=== Requirement ===
Set down exactly the lines in the records below that run from the line with "Write the bpy" to the line with "scene.camera = cam", inclusive, and nothing more.

=== Extracted information ===

★ ★ ★ ★

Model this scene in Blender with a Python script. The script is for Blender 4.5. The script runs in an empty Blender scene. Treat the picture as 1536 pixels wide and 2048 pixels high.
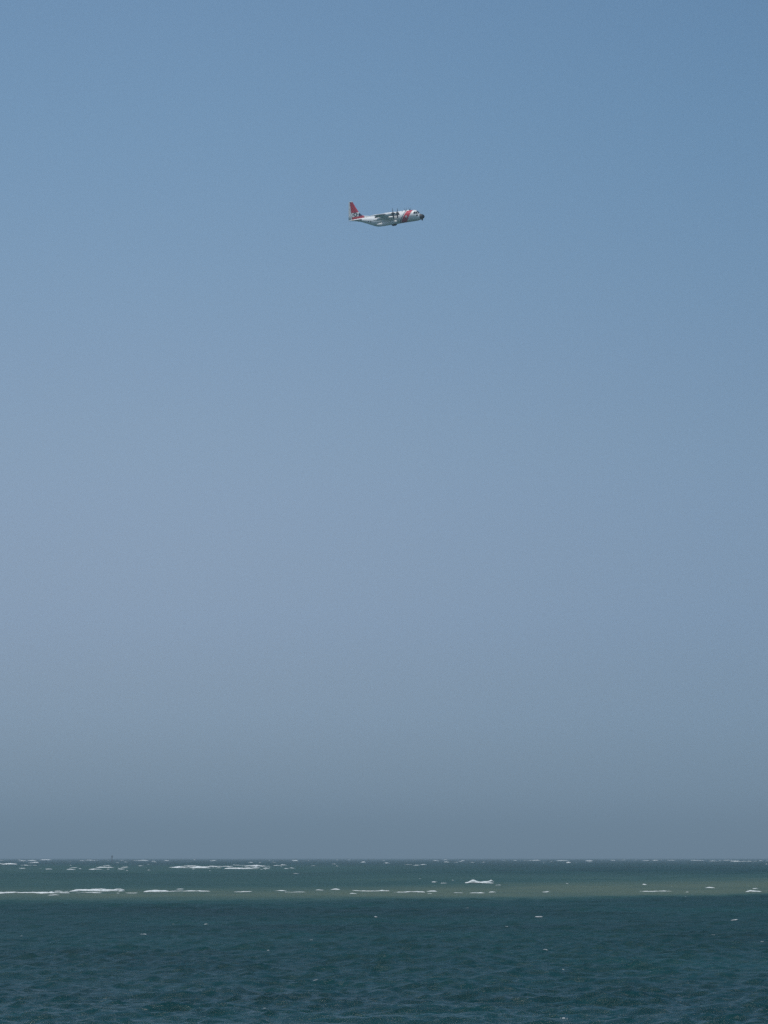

★ ★ ★ ★

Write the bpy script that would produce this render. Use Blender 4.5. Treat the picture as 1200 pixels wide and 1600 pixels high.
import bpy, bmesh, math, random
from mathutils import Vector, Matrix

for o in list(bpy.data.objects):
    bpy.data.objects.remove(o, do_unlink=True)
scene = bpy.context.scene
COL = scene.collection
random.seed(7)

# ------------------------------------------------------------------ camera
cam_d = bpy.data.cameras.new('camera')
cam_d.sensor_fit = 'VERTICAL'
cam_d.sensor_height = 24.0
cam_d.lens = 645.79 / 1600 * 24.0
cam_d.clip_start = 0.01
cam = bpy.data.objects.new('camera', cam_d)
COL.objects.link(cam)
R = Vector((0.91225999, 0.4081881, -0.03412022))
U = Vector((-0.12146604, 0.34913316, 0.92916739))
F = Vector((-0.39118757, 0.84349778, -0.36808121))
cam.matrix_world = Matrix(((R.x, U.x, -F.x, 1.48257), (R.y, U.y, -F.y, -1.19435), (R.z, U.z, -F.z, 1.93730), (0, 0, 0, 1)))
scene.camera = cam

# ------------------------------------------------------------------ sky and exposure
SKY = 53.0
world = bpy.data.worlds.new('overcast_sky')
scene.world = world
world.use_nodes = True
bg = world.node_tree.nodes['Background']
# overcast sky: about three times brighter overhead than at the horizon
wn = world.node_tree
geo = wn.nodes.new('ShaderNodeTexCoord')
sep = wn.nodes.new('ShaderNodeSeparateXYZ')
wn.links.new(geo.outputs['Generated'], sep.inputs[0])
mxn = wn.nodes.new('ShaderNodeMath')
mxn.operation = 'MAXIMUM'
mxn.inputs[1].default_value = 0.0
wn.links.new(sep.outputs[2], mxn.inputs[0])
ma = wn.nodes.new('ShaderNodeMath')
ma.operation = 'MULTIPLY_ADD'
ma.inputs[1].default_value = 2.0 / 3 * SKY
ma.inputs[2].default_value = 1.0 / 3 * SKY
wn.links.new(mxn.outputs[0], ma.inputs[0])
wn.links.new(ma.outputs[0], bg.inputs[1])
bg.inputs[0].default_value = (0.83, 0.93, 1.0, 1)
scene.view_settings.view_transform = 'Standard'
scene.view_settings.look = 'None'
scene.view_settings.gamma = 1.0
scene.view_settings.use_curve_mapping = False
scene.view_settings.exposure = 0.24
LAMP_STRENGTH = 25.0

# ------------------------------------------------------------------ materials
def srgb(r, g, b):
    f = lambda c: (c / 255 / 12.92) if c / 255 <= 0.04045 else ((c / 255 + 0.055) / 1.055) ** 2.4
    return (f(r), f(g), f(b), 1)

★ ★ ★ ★

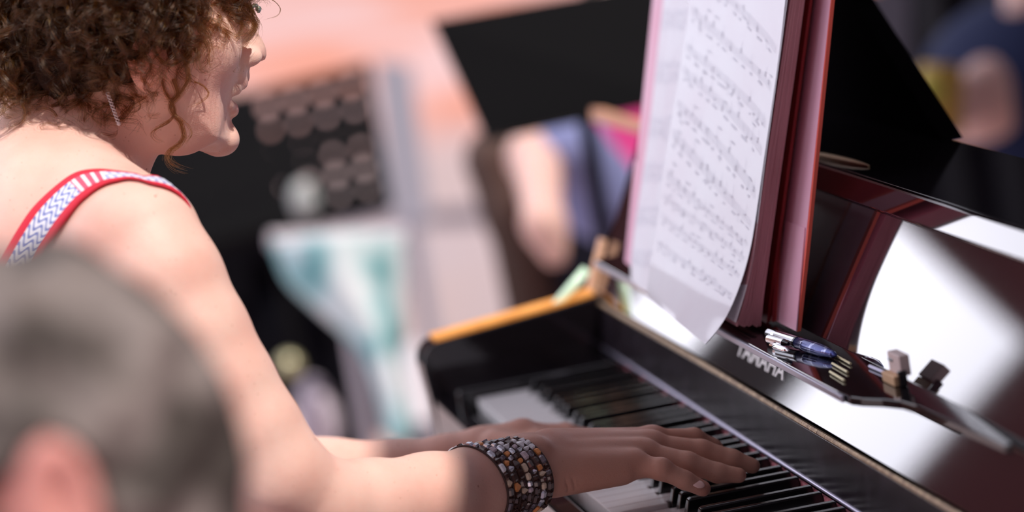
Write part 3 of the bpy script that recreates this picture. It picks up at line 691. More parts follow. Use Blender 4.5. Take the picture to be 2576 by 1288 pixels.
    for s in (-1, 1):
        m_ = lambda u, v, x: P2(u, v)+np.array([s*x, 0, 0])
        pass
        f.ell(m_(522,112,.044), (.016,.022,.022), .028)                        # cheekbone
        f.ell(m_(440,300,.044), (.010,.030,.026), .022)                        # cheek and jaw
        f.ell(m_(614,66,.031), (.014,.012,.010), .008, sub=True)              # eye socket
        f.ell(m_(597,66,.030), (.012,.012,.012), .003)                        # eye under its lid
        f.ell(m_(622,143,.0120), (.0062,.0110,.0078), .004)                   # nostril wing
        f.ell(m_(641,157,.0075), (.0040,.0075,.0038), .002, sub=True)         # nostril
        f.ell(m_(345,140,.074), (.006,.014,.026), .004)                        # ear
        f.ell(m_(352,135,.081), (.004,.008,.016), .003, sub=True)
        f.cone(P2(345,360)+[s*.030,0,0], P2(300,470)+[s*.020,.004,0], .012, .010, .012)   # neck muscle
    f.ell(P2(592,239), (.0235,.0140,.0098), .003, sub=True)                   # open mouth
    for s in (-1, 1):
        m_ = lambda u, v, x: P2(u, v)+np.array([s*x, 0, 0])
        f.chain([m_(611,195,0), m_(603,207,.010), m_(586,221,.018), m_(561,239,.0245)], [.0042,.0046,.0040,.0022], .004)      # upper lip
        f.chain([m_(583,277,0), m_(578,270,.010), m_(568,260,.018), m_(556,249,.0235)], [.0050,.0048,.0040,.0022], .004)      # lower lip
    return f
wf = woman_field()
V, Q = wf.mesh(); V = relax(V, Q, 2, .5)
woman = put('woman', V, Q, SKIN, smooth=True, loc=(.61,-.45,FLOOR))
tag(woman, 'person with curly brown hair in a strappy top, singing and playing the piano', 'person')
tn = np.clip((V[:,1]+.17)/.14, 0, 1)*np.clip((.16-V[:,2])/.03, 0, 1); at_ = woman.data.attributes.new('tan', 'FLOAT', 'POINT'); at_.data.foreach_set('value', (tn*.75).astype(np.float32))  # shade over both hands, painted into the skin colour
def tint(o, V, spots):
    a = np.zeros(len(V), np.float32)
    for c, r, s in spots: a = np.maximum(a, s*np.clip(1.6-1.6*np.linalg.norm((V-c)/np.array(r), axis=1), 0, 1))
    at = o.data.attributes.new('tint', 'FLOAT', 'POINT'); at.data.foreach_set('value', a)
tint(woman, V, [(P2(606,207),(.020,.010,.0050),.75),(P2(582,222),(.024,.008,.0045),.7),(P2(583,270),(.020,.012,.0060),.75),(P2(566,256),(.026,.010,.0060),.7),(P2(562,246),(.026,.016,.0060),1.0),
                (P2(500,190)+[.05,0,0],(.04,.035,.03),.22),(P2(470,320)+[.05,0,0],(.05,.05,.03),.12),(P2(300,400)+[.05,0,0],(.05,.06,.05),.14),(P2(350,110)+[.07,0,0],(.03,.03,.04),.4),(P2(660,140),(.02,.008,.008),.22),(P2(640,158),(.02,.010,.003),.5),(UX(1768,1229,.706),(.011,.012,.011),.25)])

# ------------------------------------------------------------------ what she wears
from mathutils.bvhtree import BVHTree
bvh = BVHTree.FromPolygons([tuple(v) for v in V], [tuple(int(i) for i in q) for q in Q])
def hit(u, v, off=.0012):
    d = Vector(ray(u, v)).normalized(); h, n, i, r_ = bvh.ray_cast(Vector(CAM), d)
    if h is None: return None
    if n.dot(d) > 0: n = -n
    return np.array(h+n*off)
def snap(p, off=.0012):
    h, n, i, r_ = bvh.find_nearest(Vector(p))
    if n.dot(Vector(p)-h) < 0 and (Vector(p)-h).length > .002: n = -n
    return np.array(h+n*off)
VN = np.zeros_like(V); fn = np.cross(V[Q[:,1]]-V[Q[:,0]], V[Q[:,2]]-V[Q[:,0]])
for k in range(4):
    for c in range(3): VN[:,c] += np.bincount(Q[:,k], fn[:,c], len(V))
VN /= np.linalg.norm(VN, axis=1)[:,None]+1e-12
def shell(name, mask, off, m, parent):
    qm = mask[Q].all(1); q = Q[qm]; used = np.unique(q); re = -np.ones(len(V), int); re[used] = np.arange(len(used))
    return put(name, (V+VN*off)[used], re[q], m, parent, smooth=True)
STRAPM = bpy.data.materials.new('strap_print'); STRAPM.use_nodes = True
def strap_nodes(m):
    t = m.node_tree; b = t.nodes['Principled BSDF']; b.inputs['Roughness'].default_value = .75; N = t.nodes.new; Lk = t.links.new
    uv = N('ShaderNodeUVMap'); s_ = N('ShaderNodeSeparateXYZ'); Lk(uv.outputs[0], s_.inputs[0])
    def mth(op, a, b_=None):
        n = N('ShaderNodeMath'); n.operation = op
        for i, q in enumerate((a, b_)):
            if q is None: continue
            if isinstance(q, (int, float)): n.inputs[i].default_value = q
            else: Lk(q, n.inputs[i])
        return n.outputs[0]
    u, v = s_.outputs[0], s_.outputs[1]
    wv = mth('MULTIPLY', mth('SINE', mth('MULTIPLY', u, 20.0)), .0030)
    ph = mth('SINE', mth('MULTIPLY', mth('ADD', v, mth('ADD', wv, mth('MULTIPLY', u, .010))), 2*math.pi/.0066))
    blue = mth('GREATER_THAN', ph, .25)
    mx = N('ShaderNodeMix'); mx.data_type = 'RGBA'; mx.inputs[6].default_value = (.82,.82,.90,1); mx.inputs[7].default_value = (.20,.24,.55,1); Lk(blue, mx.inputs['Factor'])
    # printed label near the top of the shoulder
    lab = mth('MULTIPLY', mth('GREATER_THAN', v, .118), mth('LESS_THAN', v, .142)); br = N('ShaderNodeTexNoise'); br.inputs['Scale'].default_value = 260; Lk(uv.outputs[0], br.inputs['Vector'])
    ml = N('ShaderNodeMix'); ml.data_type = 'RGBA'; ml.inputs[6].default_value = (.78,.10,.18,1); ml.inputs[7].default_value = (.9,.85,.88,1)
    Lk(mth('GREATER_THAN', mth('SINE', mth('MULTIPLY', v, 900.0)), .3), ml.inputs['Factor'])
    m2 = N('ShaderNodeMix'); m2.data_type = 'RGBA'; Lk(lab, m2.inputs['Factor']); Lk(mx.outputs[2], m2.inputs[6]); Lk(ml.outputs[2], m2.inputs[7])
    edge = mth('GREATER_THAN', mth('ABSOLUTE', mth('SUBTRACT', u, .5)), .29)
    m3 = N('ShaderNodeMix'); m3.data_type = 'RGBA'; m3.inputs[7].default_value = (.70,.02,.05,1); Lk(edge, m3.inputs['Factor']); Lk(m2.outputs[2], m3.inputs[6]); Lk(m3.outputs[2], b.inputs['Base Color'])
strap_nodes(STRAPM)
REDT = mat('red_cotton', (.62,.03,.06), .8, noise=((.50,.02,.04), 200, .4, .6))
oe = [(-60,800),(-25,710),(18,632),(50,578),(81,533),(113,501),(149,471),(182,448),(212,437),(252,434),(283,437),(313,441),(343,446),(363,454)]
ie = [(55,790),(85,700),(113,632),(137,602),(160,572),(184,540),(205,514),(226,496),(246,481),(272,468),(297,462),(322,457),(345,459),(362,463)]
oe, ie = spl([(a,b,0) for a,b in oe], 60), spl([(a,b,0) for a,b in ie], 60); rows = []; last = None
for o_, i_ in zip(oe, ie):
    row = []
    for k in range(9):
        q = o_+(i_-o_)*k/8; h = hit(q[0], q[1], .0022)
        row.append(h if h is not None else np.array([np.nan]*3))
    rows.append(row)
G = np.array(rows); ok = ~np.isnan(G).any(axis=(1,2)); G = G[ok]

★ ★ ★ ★

=== The response ===
Write the bpy script that would produce this render. Use Blender 4.5. Treat the picture as 1200 pixels wide and 1600 pixels high.
import bpy, bmesh, math, random
from mathutils import Vector, Matrix

for o in list(bpy.data.objects):
    bpy.data.objects.remove(o, do_unlink=True)
scene = bpy.context.scene
COL = scene.collection
random.seed(7)

# ------------------------------------------------------------------ camera
cam_d = bpy.data.cameras.new('camera')
cam_d.sensor_fit = 'VERTICAL'
cam_d.sensor_height = 24.0
cam_d.lens = 645.79 / 1600 * 24.0
cam_d.clip_start = 0.01
cam = bpy.data.objects.new('camera', cam_d)
COL.objects.link(cam)
R = Vector((0.91225999, 0.4081881, -0.03412022))
U = Vector((-0.12146604, 0.34913316, 0.92916739))
F = Vector((-0.39118757, 0.84349778, -0.36808121))
cam.matrix_world = Matrix(((R.x, U.x, -F.x, 1.48257), (R.y, U.y, -F.y, -1.19435), (R.z, U.z, -F.z, 1.93730), (0, 0, 0, 1)))
scene.camera = cam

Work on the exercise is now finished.